Existe actualmente un
debate científico sobre el momento en que se alcanzará su pico de extracción,
el máximo global de producción a partir del cual sus existencias irán
decreciendo. Algunos autores consideran que este se produjo a finales del
siglo XX, otros que ha tenido lugar en algún momento de esta década. Sea
como sea, la conciencia de que las reservas son cada vez más escasas va ganando
terreno, lo cual no ha implicado ninguna medida sería para reducir su
utilización, que no ha dejado de aumentar en todo el mundo.

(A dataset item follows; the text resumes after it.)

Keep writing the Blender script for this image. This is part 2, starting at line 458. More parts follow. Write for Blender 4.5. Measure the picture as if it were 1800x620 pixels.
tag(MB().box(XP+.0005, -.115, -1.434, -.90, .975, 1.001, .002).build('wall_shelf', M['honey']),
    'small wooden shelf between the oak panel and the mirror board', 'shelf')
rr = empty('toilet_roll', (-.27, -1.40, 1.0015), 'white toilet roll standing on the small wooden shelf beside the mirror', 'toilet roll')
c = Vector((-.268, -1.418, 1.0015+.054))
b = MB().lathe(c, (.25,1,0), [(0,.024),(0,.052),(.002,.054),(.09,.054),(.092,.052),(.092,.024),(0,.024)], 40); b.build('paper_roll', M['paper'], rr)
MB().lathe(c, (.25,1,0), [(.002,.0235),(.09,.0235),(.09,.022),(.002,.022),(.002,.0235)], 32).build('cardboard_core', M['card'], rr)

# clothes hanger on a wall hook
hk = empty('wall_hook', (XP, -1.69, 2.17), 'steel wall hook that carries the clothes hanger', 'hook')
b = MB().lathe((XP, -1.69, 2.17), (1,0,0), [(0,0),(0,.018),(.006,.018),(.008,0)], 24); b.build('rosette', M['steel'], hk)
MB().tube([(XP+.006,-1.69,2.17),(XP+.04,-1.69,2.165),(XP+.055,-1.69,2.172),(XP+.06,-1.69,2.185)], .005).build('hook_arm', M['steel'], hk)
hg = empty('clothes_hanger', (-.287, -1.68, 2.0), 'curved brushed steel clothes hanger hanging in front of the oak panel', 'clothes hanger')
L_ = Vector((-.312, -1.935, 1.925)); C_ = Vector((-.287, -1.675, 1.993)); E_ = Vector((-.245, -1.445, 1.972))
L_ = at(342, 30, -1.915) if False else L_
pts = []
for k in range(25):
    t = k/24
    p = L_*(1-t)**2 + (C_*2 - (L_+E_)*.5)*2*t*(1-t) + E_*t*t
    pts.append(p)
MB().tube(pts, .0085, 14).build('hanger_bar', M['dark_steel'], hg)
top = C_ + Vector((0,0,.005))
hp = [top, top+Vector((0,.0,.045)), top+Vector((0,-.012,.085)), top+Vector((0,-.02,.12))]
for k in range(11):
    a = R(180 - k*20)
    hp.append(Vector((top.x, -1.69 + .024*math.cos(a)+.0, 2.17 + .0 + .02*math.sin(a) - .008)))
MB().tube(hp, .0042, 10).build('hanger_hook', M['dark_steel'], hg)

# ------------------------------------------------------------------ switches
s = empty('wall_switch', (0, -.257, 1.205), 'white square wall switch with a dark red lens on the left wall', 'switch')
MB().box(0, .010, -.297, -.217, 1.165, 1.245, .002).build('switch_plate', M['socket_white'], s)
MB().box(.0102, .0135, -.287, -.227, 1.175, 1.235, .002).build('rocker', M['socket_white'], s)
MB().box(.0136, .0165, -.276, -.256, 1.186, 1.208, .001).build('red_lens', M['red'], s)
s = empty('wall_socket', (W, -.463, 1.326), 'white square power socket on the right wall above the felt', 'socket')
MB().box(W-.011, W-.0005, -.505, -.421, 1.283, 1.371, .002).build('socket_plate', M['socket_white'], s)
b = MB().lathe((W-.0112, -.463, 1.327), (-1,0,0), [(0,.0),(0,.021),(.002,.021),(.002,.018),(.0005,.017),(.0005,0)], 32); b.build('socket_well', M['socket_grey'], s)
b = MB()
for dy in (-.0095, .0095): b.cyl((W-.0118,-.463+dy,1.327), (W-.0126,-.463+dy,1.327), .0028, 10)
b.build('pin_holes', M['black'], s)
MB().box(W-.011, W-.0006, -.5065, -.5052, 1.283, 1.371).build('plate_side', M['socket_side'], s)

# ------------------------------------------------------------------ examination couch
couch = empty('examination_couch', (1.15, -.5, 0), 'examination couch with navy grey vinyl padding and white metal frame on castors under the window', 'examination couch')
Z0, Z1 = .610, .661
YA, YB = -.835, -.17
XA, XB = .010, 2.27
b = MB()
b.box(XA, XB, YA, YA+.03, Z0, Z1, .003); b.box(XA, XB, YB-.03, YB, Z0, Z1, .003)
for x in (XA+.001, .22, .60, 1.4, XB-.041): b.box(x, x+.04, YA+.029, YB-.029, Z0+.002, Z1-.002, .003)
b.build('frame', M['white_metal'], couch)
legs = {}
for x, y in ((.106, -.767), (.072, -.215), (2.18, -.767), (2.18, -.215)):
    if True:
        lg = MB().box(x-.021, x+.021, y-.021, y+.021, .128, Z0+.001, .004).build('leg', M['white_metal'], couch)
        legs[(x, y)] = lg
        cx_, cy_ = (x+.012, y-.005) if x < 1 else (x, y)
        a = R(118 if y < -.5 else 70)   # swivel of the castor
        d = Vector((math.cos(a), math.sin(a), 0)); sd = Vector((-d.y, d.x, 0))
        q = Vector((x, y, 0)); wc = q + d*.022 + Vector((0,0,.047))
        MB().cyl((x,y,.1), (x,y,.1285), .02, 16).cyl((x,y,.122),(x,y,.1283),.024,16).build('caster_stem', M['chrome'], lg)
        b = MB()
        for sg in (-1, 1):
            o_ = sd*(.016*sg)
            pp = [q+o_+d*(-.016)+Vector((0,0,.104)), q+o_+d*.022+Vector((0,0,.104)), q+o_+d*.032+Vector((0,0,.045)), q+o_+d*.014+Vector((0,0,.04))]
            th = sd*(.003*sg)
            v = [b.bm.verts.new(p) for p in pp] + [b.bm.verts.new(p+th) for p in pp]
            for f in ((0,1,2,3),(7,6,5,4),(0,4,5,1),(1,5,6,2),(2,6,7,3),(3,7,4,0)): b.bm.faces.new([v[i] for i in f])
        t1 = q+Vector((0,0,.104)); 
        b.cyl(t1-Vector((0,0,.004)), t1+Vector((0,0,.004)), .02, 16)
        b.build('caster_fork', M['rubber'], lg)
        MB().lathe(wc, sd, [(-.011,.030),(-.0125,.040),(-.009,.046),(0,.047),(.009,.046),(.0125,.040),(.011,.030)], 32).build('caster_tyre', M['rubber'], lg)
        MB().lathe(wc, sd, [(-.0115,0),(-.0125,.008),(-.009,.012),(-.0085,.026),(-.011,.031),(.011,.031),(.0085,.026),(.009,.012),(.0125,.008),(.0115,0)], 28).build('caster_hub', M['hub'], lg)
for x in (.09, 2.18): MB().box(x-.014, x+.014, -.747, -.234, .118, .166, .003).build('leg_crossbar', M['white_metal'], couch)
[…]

Más del 80% de los recursos mundiales
de fosfatos se encuentran en el Sahara Occidental
Tras una breve caída en
2008 por la recesión económica internacional, según la FAO el consumo mundial de fertilizantes
fosfatados pasó de 35 millones de toneladas a 45 millones en 2017. Al
igual que ocurre con otros recursos limitados, la tendencia que se observa ante
sus perspectivas de escasez o agotamiento no es el cuestionamiento de su uso
(lo que implicaría, a su vez, otros cuestionamientos más profundos del modelo
social y económico imperante), sino la ampliación de las fronteras
extractivas, en un intento de apurar todas las reservas posibles.
Una de las zonas de
interés estratégico en este sentido es el norte de África. Más del 80% de los recursos mundiales de fosfatos
se encuentran en el Sahara Occidental, cuya importancia supone uno de
los intereses principales de la ocupación marroquí, al igual que lo fueron para
el colonialismo francés y español en la zona. Cerca de allí, las minas de Argelia
han atraído recientemente el interés de las empresas chinas para su explotación
de forma conjunta con la compañía energética estatal argelina, Sonatrach,
mientras que la producción de Túnez ha entrado ya en declive. En
Siria los yacimientos de fosfatos han jugado, según parece, un papel en el
conflicto que se mantiene desde 2011; de hecho, compañías rusas han
firmado en estos años contratos con el gobierno sirio para su extracción y
procesamiento.
La preocupación por el
suministro de este recurso ha llegado incluso hasta el punto de que se
multipliquen las solicitudes de proyectos para la explotación de yacimientos submarinos en
distintos lugares del planeta, desde Sudáfrica hasta la Baja
California Mexicana. Hasta ahora una gran parte de los permisos de este
tipo han sido rechazados por sus impactos ambientales, incluyendo los que
afectan a los recursos pesqueros, pero a medida que se agudicen las
dificultades de abastecimiento de fosfatos las presiones para permitirlos serán
mayores.
Se trata del equivalente a
la búsqueda de yacimientos “no convencionales” (arenas bituminosas,
fracking, prospecciones submarinas, etc.) en el caso de los combustibles
fósiles, mucho más costosos, contaminantes e ineficientes: una prueba más de
que los recursos baratos y fáciles de extraer son cosa del pasado.
La escasez de los
minerales con los que se fabrican los fertilizantes químicos, especialmente el
fósforo, se añade a
la de una larga lista de recursos no renovables (desde el petróleo hasta el
carbón o el uranio) que marcan un límite físico al mantenimiento de los
actuales modelos de producción, consumo y formas de habitar. Una auténtica
crisis civilizatoria que tiene su origen en la lógica capitalista que empuja al
crecimiento continuo.
Sólo una transformación
completa de la agricultura mundial, que vuelva hacia prácticas agroecológicas
de cierre de los ciclos
de nutrientes a escala local y regional, que sustente la fertilización en
fuentes orgánicas y regenere los suelos, puede esquivar el desastre que
supondría para millones de personas el corte de suministro de fertilizantes
químicos, así como evitar los tremendos impactos de su uso. ¿Es aún posible, en un mundo con centros urbanos cada vez
mayores y una agricultura campesina amenazada?